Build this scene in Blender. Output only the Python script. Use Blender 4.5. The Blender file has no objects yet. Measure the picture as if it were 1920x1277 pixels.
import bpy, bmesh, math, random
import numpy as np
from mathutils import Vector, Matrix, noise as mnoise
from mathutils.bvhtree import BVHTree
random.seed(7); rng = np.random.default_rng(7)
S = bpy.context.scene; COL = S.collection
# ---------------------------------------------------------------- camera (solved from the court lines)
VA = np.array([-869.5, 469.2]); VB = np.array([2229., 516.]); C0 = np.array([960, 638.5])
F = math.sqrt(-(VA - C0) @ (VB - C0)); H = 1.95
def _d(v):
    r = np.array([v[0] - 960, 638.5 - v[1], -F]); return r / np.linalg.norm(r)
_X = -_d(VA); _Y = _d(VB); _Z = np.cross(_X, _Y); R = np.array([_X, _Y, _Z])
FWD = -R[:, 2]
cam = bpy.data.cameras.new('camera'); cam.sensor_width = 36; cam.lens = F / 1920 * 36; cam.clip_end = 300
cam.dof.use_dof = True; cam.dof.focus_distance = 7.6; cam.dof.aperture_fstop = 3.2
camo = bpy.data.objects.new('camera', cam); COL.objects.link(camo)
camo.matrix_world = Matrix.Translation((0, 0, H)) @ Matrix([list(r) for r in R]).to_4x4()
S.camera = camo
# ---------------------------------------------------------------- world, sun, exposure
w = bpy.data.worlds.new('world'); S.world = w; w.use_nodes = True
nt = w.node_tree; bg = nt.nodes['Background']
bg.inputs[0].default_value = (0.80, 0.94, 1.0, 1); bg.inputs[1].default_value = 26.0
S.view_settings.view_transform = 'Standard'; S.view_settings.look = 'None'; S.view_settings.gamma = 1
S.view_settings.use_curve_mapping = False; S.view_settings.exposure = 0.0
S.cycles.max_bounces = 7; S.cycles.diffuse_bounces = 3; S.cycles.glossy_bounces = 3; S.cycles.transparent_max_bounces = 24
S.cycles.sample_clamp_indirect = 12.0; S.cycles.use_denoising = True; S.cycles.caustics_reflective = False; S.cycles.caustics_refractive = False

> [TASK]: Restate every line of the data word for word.

> [COMPLETE ANSWER]:
Build this scene in Blender. Output only the Python script. Use Blender 4.5. The Blender file has no objects yet. Measure the picture as if it were 1920x1277 pixels.
import bpy, bmesh, math, random
import numpy as np
from mathutils import Vector, Matrix, noise as mnoise
from mathutils.bvhtree import BVHTree
random.seed(7); rng = np.random.default_rng(7)
S = bpy.context.scene; COL = S.collection
# ---------------------------------------------------------------- camera (solved from the court lines)
VA = np.array([-869.5, 469.2]); VB = np.array([2229., 516.]); C0 = np.array([960, 638.5])
F = math.sqrt(-(VA - C0) @ (VB - C0)); H = 1.95
def _d(v):
    r = np.array([v[0] - 960, 638.5 - v[1], -F]); return r / np.linalg.norm(r)
_X = -_d(VA); _Y = _d(VB); _Z = np.cross(_X, _Y); R = np.array([_X, _Y, _Z])
FWD = -R[:, 2]
cam = bpy.data.cameras.new('camera'); cam.sensor_width = 36; cam.lens = F / 1920 * 36; cam.clip_end = 300
cam.dof.use_dof = True; cam.dof.focus_distance = 7.6; cam.dof.aperture_fstop = 3.2
camo = bpy.data.objects.new('camera', cam); COL.objects.link(camo)
camo.matrix_world = Matrix.Translation((0, 0, H)) @ Matrix([list(r) for r in R]).to_4x4()
S.camera = camo
# ---------------------------------------------------------------- world, sun, exposure
w = bpy.data.worlds.new('world'); S.world = w; w.use_nodes = True
nt = w.node_tree; bg = nt.nodes['Background']
bg.inputs[0].default_value = (0.80, 0.94, 1.0, 1); bg.inputs[1].default_value = 26.0
S.view_settings.view_transform = 'Standard'; S.view_settings.look = 'None'; S.view_settings.gamma = 1
S.view_settings.use_curve_mapping = False; S.view_settings.exposure = 0.0
S.cycles.max_bounces = 7; S.cycles.diffuse_bounces = 3; S.cycles.glossy_bounces = 3; S.cycles.transparent_max_bounces = 24
S.cycles.sample_clamp_indirect = 12.0; S.cycles.use_denoising = True; S.cycles.caustics_reflective = False; S.cycles.caustics_refractive = False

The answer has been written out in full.